Requirements> Take every line from the listing below that contains "verts".

==========

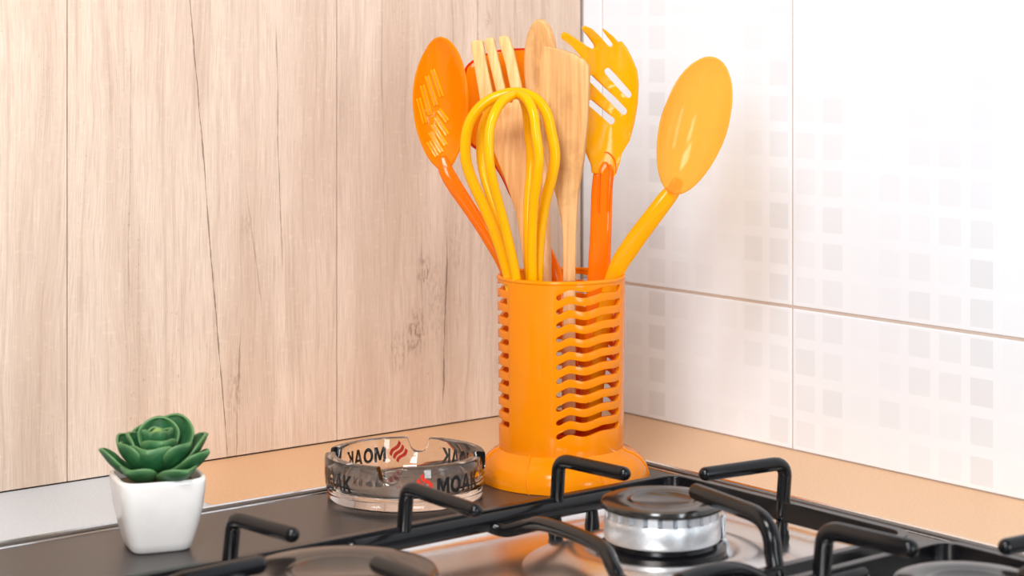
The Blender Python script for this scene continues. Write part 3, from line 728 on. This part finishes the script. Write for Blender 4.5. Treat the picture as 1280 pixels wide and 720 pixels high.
def leaf(az, el, L, Wd, base=.0415, cup=.35, curl=.25, r0=.003, name='leaf', tipw=.0, dx=0, dy=0):
    bm = bmesh.new(); lay = bm.verts.layers.float.new('rim'); nu, nv = 10, 6; grid = []
    for i in range(nu + 1):
        u_ = i / nu; wv = Wd * (.30 + .70 * sin(min(1, u_ / .62) * pi / 2) ** 1.2) * (1 if u_ < .62 else (max(0, 1 - ((u_ - .62) / .38) ** 1.7)) ** .72 + (.03 if u_ < 1 else 0.0)); row = []
        for j in range(-nv, nv + 1):
            v_ = j / nv; x = r0 + L * (u_ - .035 * (v_ * v_) * (u_ > .6)); y = wv * v_
            z = cup * wv * v_ * v_ * 1.2 + curl * L * (u_ ** 2.2) - .12 * L * sin(pi * u_)
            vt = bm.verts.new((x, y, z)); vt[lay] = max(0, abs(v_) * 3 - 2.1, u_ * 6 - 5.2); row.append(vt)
        grid.append(row)
    for A, B in zip(grid, grid[1:]):
        for k in range(2 * nv):
            bm.faces.new((A[k], A[k + 1], B[k + 1], B[k]))
    bmesh.ops.remove_doubles(bm, verts=bm.verts[:], dist=.00003)
    rot = Matrix.Rotation(radians(az), 4, 'Z') @ Matrix.Rotation(radians(-el), 4, 'Y')
    bmesh.ops.transform(bm, matrix=Matrix.Translation(pc + Vector((0, 0, base)) + RT * dx) @ rot, verts=bm.verts[:])
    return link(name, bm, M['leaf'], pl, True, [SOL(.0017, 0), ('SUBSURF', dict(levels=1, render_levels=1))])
# azimuth measured from world +X; camera looks along ~51 deg, so toward camera = 231, picture right = -39
TC, PR = 231.15, -38.85
def A(a): return TC + a          # a: 0 toward camera, +90 picture right
for a, e, L, wd, b, cu, cl in ((-80, 16, .0365, .0092, .0420, .5, .25), (-30, 6, .0260, .0130, .0420, .5, .22), (42, 4, .0330, .0125, .0425, .5, .20), (76, 16, .0350, .0120, .0430, .5, .20), (104, 33, .0370, .0165, .0425, .3, .14),
                               (158, 50, .0400, .0170, .0425, .35, .10), (-150, 42, .0330, .0140, .0430, .4, .2), (-112, 30, .0340, .0130, .0430, .4, .2),
                               (-62, 30, .0290, .0118, .0440, .5, .22), (-8, 26, .0230, .0140, .0440, .7, .30), (62, 30, .0290, .0120, .0445, .5, .2), (-96, 44, .0280, .0120, .0450, .5, .15),
                               (-175, 60, .0330, .0130, .0450, .5, .08), (22, 52, .0225, .0110, .0455, .8, .05)):
    leaf(A(a), e, L, wd, b, cu, cl)
for k in range(4): leaf(A(k * 90 + 25), 74, .0225, .0082, .0480, .9, -.10, .0030)
bm = bmesh.new(); lathe(bm, [(0, .046), (.0045, .050), (.0066, .057), (.0062, .064), (.0038, .0695), (.0015, .0715), (0, .072)], pc, 16)
link('bud', bm, M['bud'], pl)
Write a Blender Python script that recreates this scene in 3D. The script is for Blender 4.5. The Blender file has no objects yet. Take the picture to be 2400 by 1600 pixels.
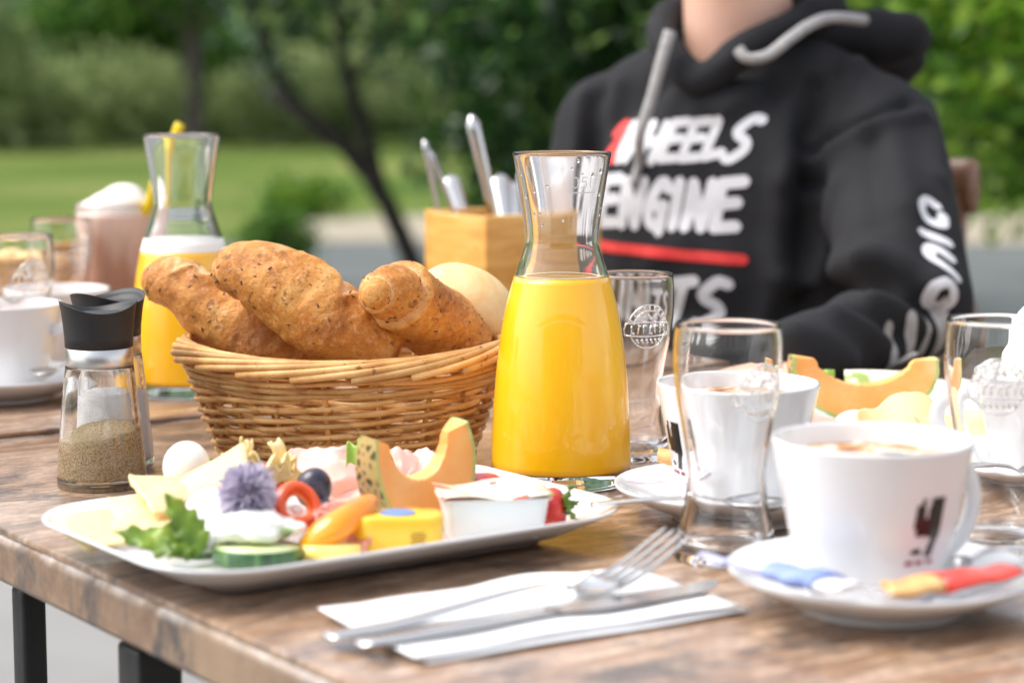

==========

Reply to the exercise>
    bm = bmesh.new(); lay = bm.verts.layers.float.new('rim'); nu, nv = 10, 6; grid = []
            vt = bm.verts.new((x, y, z)); vt[lay] = max(0, abs(v_) * 3 - 2.1, u_ * 6 - 5.2); row.append(vt)
    bmesh.ops.remove_doubles(bm, verts=bm.verts[:], dist=.00003)
    bmesh.ops.transform(bm, matrix=Matrix.Translation(pc + Vector((0, 0, base)) + RT * dx) @ rot, verts=bm.verts[:])